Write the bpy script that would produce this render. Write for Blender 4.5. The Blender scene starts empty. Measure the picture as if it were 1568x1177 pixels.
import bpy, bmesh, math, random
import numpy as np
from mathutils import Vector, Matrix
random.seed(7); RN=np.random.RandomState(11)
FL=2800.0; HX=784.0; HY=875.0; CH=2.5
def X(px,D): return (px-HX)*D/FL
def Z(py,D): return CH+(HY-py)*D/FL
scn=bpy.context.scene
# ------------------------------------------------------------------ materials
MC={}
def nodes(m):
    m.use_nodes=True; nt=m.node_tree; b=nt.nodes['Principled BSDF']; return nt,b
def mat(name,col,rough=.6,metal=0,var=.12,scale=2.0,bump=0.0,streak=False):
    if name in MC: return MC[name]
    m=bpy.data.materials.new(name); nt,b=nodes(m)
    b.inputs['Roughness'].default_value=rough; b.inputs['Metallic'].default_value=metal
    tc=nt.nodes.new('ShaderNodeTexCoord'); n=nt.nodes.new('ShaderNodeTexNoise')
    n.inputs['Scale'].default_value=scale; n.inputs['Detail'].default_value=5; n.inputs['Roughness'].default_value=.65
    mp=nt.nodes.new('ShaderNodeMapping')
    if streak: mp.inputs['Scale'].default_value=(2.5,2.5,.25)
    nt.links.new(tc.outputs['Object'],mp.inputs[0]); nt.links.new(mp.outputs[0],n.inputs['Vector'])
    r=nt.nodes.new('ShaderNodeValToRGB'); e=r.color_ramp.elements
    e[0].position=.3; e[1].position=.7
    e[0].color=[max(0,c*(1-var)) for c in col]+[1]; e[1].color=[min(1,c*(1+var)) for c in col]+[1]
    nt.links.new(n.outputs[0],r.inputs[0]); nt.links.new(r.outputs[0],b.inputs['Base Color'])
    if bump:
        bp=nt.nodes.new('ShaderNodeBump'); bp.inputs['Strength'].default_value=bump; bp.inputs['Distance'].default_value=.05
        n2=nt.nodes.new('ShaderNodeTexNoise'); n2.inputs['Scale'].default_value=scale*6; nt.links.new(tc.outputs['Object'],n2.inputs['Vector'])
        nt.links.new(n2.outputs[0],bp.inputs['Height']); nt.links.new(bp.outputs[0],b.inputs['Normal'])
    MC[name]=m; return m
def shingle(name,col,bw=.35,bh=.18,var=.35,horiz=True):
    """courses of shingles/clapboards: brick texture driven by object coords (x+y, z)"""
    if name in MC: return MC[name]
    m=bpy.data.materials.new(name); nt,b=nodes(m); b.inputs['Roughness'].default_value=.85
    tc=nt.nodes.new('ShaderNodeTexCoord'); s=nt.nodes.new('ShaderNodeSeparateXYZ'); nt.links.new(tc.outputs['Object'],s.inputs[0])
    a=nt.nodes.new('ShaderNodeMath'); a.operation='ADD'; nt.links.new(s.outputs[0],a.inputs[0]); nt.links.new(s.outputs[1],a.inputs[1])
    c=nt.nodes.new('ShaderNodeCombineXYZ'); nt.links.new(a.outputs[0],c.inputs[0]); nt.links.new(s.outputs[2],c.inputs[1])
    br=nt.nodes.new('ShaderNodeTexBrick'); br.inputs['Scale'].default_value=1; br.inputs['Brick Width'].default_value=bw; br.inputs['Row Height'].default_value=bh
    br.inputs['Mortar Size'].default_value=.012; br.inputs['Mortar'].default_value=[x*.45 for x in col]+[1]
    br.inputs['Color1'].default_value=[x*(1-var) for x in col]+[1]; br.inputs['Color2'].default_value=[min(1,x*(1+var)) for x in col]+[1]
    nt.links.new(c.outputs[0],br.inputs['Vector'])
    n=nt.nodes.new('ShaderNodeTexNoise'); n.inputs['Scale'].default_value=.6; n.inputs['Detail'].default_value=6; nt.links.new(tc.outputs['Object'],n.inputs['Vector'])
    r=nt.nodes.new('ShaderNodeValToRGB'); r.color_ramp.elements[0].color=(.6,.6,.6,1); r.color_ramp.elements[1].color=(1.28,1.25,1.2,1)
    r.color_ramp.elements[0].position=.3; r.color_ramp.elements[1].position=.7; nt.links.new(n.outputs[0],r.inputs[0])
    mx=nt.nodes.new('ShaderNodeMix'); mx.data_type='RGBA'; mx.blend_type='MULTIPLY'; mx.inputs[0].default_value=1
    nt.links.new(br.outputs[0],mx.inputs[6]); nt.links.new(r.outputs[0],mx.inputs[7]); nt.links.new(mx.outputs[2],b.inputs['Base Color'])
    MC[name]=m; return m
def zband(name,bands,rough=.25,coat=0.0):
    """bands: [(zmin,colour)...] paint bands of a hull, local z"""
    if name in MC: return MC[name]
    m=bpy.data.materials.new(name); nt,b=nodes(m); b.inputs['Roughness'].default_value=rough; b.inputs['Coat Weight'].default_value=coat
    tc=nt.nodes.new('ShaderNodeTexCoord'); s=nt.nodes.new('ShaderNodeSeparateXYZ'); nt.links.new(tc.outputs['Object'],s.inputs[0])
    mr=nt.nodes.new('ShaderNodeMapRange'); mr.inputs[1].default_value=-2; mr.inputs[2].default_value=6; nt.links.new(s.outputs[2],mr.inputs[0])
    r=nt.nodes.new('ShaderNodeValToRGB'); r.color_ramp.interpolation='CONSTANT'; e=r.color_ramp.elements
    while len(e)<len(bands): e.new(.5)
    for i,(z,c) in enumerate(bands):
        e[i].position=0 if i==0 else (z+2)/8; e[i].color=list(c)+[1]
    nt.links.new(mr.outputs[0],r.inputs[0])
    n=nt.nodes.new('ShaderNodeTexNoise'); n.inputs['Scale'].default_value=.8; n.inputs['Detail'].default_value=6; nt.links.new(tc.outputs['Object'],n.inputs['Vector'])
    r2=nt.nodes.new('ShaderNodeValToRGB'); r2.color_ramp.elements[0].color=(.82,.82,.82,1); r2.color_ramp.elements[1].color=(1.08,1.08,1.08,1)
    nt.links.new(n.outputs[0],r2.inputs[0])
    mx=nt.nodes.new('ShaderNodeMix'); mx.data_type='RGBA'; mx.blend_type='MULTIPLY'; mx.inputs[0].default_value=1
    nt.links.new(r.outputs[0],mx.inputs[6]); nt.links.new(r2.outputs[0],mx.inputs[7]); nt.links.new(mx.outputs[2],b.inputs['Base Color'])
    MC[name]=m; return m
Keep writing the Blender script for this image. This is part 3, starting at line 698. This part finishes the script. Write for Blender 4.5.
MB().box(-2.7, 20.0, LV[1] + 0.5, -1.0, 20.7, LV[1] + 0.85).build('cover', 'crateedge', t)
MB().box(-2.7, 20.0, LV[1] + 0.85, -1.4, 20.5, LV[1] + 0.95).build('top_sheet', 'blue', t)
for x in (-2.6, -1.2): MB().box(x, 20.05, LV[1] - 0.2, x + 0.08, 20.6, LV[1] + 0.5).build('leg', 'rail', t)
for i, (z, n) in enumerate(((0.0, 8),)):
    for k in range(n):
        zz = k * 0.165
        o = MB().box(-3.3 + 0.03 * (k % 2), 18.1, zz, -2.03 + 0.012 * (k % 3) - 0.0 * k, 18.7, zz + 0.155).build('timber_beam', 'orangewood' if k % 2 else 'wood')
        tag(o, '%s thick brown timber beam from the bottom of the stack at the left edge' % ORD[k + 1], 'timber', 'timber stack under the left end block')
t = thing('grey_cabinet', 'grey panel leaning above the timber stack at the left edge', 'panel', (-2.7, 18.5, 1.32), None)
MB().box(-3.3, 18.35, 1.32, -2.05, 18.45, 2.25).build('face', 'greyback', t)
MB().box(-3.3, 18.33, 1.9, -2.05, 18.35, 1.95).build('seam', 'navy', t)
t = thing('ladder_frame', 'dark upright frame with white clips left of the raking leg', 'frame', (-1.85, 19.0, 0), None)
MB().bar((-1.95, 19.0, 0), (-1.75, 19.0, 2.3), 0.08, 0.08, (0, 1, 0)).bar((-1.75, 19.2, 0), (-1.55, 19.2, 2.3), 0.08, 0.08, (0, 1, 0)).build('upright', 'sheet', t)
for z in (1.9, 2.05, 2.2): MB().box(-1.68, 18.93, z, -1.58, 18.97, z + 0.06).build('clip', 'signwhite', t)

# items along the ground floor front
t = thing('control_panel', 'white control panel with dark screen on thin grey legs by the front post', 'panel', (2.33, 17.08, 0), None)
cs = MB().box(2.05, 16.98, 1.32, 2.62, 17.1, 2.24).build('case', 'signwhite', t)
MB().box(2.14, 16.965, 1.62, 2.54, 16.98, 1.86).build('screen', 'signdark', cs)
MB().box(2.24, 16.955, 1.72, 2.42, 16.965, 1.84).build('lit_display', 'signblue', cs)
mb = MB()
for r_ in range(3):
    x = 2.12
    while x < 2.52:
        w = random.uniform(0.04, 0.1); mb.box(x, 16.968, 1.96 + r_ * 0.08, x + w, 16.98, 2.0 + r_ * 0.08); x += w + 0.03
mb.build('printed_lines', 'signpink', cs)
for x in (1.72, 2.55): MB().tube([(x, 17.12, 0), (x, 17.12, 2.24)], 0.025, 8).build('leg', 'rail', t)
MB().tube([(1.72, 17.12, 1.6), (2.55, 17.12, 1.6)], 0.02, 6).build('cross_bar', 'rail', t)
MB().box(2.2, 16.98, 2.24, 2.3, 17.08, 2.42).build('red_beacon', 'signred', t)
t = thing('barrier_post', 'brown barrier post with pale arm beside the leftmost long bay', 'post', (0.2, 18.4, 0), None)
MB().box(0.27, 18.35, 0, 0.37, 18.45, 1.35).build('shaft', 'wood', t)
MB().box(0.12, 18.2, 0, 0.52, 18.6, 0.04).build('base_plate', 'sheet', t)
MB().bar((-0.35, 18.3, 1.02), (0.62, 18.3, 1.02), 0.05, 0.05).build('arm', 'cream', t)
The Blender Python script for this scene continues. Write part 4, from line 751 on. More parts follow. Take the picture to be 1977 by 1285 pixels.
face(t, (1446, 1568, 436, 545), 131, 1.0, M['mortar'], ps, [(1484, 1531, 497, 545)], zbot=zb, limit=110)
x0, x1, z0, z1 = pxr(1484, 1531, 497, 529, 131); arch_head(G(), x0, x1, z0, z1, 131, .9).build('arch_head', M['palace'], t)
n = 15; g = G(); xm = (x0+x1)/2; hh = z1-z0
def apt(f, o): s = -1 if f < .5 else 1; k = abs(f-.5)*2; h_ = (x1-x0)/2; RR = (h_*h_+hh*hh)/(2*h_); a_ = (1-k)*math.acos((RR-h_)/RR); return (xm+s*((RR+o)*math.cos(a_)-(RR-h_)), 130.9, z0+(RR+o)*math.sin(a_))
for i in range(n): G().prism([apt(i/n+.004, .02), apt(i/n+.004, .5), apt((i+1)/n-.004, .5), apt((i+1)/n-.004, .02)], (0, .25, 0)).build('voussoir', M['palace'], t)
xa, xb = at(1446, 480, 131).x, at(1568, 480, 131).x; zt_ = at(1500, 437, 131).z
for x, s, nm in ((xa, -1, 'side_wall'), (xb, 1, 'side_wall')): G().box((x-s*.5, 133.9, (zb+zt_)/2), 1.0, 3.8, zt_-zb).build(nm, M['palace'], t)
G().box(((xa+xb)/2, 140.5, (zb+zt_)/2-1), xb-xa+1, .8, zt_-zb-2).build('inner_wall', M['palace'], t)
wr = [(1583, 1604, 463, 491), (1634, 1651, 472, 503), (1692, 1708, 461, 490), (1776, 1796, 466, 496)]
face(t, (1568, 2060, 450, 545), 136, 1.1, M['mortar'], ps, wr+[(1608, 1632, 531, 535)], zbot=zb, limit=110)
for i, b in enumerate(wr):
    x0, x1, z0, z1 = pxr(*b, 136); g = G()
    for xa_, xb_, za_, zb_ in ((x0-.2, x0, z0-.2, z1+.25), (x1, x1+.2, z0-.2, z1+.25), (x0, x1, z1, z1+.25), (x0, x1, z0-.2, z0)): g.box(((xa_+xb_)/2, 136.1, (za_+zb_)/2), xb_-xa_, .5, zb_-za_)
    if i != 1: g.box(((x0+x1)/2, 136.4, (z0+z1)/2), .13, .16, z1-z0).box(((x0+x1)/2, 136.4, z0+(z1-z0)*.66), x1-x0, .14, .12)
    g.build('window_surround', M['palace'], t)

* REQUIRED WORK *
Using the listing above, show every line that includes the string "picture".

* EXERCISE SOLUTION *
Write the bpy script that would produce this render. Write for Blender 4.5. The Blender scene starts empty. Measure the picture as if it were 1568x1177 pixels.
The Blender Python script for this scene continues. Write part 4, from line 751 on. More parts follow. Take the picture to be 1977 by 1285 pixels.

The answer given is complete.